Weight vector of an exponential moving average?

Question

With weight vector I mean the vector with weights that you have to multiply the observations in the window that slides over your data with so if you add those products together it returns the value of the EMA on the right side of the window.

For a linear weighted moving average the formula for finding the weight vector is: (1:n)/sum(1:n) (in R code). This series of length n adds up to 1. For n=10 it will be

0.01818182
0.03636364
0.05454545
0.07272727
0.09090909
0.10909091
0.12727273
0.14545455
0.16363636
0.18181818

the numbers 1 to 10 / 55, with 55 the sum of the numbers 1 to 10.

How do you calculate the weight vector for an exponential moving average (EMA) of length n?

Wikipedia tells me:

if n is the length of the window, then alpha<-2/(n+1) and i<-1:n so EmaWeightVector<-((alpha*(1-alpha)^(1-i)))

Is this correct?

Even though the EMA is not really confined to a window with a start and an end, shouldn't the weights add up to 1 just like with the LWMA?

Answer 1

I believe the Wikipedia reference may refer to the Hunter (1986) but Wikipedia articles do morph over time.

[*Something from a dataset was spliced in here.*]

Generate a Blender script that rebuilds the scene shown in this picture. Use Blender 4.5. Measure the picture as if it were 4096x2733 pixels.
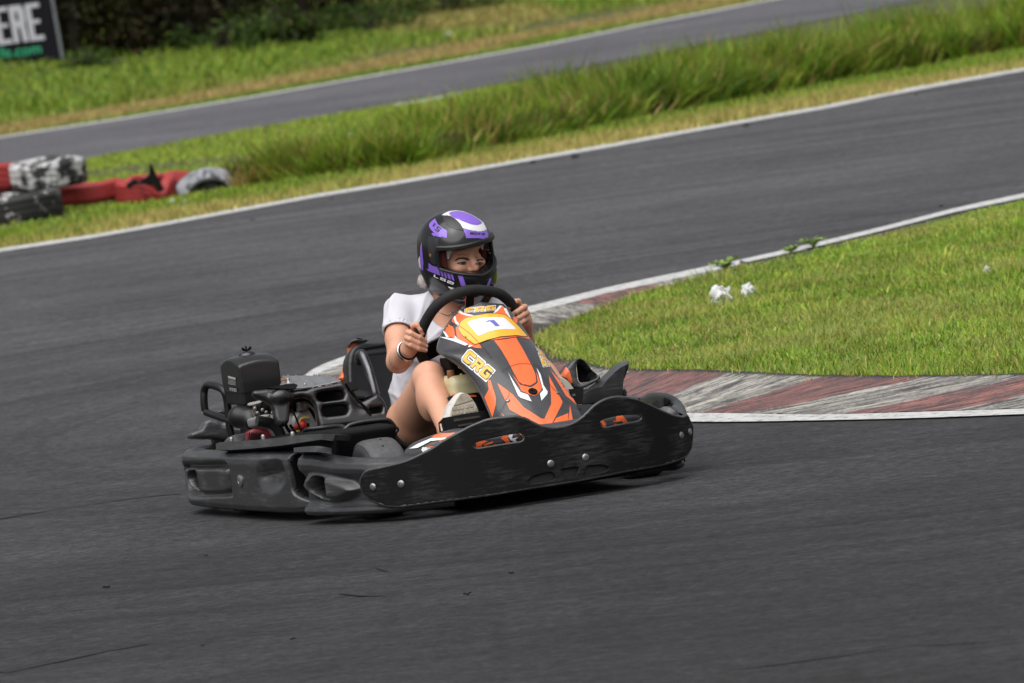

One aspect of the accepted answer that is less than satisfying is the code to divide by the sum.

The current article makes mention of this chart.

From https://en.wikipedia.org/wiki/Moving_average#/media/File:Exponential_moving_average_weights_N=15.png gives the code associated with it.

$N = 15;
$f = 1 - 2/($N+1);

$total = 0;
foreach $i (0..20) {
  $value = (1 - $f) * ($f ** $i);
  print "$i $value\n";
  $total += $value;
}
print "# total $total (should approach 1)\n";

Which in R is essentially:

N = 15;
a = 1 - 2/(N+1); #it is more customary to use a for the alpha rather than f
i=0:20 #increase this to a larger number to see how the sum approaches 1.0
value = (1 - a) * (a ^ i);
sum(value) #the sum eventually approaches 1.0 
plot(value);grid()

The above weights do eventually sum to 1 as they should without being forced...

I hope this may be of use.

Answer 2

ok the solution was: (in R)

emaweights<-function(m)
{
  alpha<-2/(m+1)
  i<-1:m
  sm<-sum((alpha*(1-alpha)^(1-i)))
  return(((alpha*(1-alpha)^(1-i)))/sm)  
}

Here the weights do add up to 1.

Answer 3

This will get you close to a closed form solution...

The weight at each vector is: $$\frac{(1-L)L^t}{1-L^T}$$

Where:

• $L$ is your smoothing constant; $(1-L)$ is often referred to as alpha
• $t$ is your time vector
• $T$ your last $t+1$

This doesn't exist anywhere else on the internet, so I had to invent it. It may therefore result in slightly different weights, but it works.